Zum Tatzeitpunkt waren auf dem großen Areal insgesamt 50 Vereinsmitglieder und Gäste, darunter auch Kinder. Die beiden erschossenen Männer hatten in dem Dossenheimer Mehrfamilienhaus mit acht Wohnungen unter einem Dach mit dem Amokläufer gelebt. Der 71-Jährige hinterlässt eine Tochter und zwei Enkelkinder.

Amokläufer besaß mehrere Schusswaffen

Die Tatwaffe habe der Mann schon 1992 in Heidelberg gekauft, sagte Einsatzleiter Kolmar. Außerdem habe der Amokläufer sechs weitere Schusswaffen legal besessen.

Sportschützen haben in Deutschland bereits mehrfach mit ihren Waffen ein Blutbad angerichtet. So hatte im September 2010 eine Sportschützin im südbadischen Lörrach ihren Ehemann, den fünfjährigen Sohn sowie den Pfleger eines Krankenhauses getötet. Sie hatte mehr als 300 Schuss Munition dabei und schoss wild um sich. Am Ende wurde sie von der Polizei erschossen.

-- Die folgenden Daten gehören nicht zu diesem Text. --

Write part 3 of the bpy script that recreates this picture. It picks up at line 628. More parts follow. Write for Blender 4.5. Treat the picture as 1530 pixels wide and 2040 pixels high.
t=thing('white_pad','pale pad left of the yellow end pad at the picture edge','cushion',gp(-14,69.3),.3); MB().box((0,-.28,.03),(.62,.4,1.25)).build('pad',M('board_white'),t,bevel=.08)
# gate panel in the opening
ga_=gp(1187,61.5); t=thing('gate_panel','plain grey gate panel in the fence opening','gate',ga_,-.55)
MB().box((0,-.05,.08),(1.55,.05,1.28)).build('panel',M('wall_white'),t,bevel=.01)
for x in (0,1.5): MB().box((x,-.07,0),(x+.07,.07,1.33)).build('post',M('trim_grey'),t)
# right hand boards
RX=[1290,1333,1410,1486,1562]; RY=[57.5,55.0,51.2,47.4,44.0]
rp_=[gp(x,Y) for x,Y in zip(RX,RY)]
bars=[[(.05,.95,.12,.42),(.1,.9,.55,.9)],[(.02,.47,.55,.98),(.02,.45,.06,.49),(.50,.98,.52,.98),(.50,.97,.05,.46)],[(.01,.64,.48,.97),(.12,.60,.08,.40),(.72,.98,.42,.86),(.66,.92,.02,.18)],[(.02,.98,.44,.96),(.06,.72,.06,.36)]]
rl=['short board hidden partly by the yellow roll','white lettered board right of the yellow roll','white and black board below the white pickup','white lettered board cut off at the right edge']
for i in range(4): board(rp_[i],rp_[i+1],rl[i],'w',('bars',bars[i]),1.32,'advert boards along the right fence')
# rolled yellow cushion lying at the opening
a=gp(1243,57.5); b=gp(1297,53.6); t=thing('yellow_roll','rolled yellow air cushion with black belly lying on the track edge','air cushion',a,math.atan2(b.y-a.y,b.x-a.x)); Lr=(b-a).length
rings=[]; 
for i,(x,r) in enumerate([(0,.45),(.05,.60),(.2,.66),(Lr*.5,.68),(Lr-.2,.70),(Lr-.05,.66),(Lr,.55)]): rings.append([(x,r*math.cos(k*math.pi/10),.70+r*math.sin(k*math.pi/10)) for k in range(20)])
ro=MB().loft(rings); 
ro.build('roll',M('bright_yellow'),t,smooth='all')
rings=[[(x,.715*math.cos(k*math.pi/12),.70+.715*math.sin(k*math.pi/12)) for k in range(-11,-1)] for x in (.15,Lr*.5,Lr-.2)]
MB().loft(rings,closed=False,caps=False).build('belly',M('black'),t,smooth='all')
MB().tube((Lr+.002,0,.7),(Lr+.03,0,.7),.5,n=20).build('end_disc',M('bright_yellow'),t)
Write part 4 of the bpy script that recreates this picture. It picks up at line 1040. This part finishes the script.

Dossenheim weckt auch Erinnerungen an den Amoklauf von Winnenden und Wendlingen. Am 11. März 2009 hatte der 17-jährige Tim K. an seiner ehemaligen Schule und auf der Flucht 15 Menschen und sich selbst erschossen. Er hatte die Waffe von seinem Vater, einem Sportschützen. Beide Taten lösten heftige politische Debatten aus. Auch das deutsche Waffenrecht wurde seither weiter verschärft. Unter anderem sind Kontrollen von Waffenbesitzern heute leichter möglich.

Das Aktionsbündnis Amoklauf Winnenden dringt nach der Bluttat von Dossenheim auf schärfere Waffengesetze. Die Waffen von Sportschützen müssten endlich zentral aufbewahrt und besonders gesichert werden, sagte Hardy Schober vom Aktionsbündnis. „Hätte er keinen Zugriff auf die Waffe gehabt, wäre es nicht zu der Tat gekommen.“ Bereits 2009 habe das Bündnis diese Forderung klipp und klar formuliert. Es sei ärgerlich, dass die Bundesregierung nicht endlich handle.

Özdemir sagte, gefährliche Schusswaffen müssten raus aus Privatwohnungen. Der Parlamentarische Geschäftsführer der Grünen-Fraktion im Landtag, Uli Sckerl, sagte: „Immer wieder werden Menschen getötet und anschließend passiert nichts, das darf einfach nicht wahr sein.“ FDP-Fraktionschef Hans-Ulrich Rülke hingegen warnte vor „reflexhaften Forderungen“ nach der Verschärfung von Gesetzen und davor, Sportschützen und Jäger potenziell zu kriminalisieren.